What is a servo + clarifying examples
So in the IRC yesterday, I mentioned that Whisker and I were thinking of eventually motorizing our screen and I suggested servos. You know, cuz I think of servos as these mechanical things that spin around and around:
But apparently servos aren't just rotating "things", they are actual systems. Per @JohnS_AZ, a servo is a system and it may or may not include an electric motor. There are also hydraulic servos, pneumatic servos, electrical servos, and completely mechanical servos.
Gas kitchen stove = not a servo
Autopilot in airplane = servo
I expressed some doubt at a kitchen oven being a servo because you know, ovens don't have rotating parts in them. And I was corrected:
A servo is a system that adjusts some action, position, speed, or process based on a "error term" which it gets by measuring some parameter.
A kitchen oven has a temperature sensor, and a temperature set point. The error term is (set point) - (actual). If the term is greater than 0, turn on the heat. The stove has no measurement, no feedback (as it's just a valve).
Example 1. Blood Pressure Cuff
So an automatic blood pressure cuff would be a servo. It senses when the blood flow has stopped after inflating, pumps maybe 10% more, then starts to deflate. They also have an upper limit so that the inflation doesn't pop the arm cuff if no arm is in it. While deflating, it stops venting when a pulse is detected. Systolic is read, then valve is reopened until pulse disappears whereupon the diastolic number is read.

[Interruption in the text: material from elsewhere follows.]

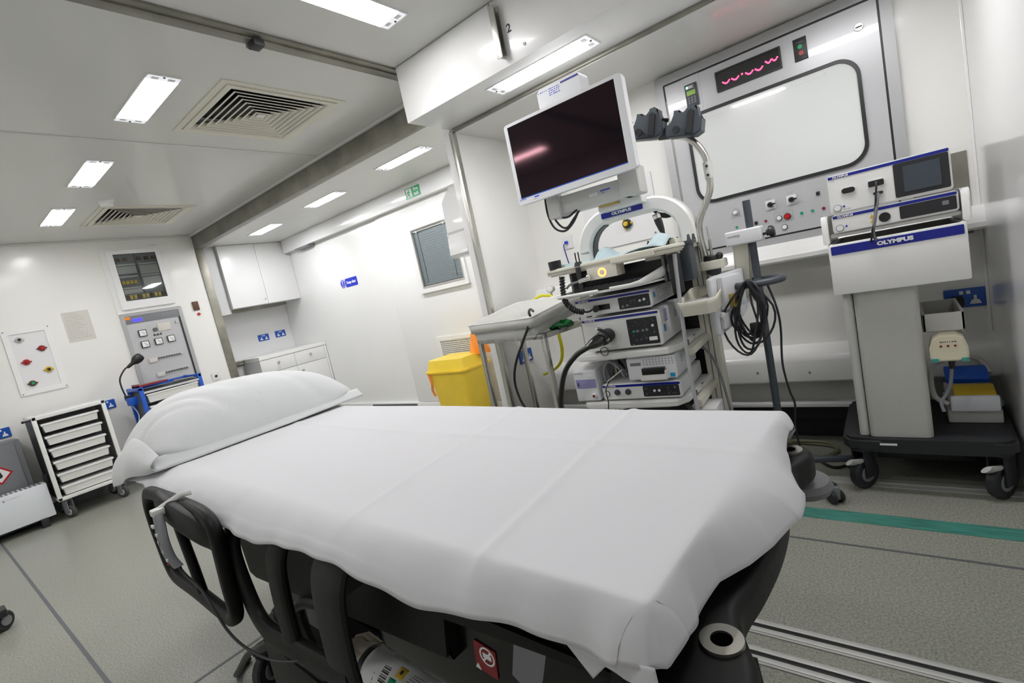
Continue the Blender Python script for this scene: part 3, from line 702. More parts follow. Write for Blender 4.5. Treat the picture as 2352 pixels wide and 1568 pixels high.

Example 2. Motorized Projector Screen
Whisker and I were also discussing motorizing our projector screen and I wondered if the motors would be considered a servo system if we set it up so that if I clicked a button, it came down, and when it sensed something, it stopped. And if the button was clicked again, the screen would go up, sense something, and stop.
John said that in that example, it wouldn't be a servo, it'd just be a screen controlled by limit switches.
But if there were a sensor that detected how far up or down it was, and you gave it a specific position to go to, and it went there - THEN it would be a servo.
Example 3. Parallax Servo
In the servo picture I show of a Parallax servo above, John says that inside the box is an electric motor which rotates the arm that sticks out the top. There is ALSO a small potentiometer that measures exactly where the arm is so when you hook it up, it can give that information to the MCU.
When you send a PWM signal to it, that signal represents where you want the arm to point. So a little circuit inside the servo compares your PWM signal to the measurement from the internal pot, and ends up with an error term. It then drives the motor one direction or the other to make the internal pot match your PWM signal.
So I wanted to know whether or not the temperature system on a computer fan was a servo. Essentially, if the sensor is used to turn the fan on and off, then yes, it is a servo.
This is where I realized that servos don't have to be mechanical. They can be electrical and John mentioned that there are high end audiophile audio amps that are servo systems.
So a servo has nothing to do with the motor. It's a system where something is automatically controlled by measuring some form of feedback.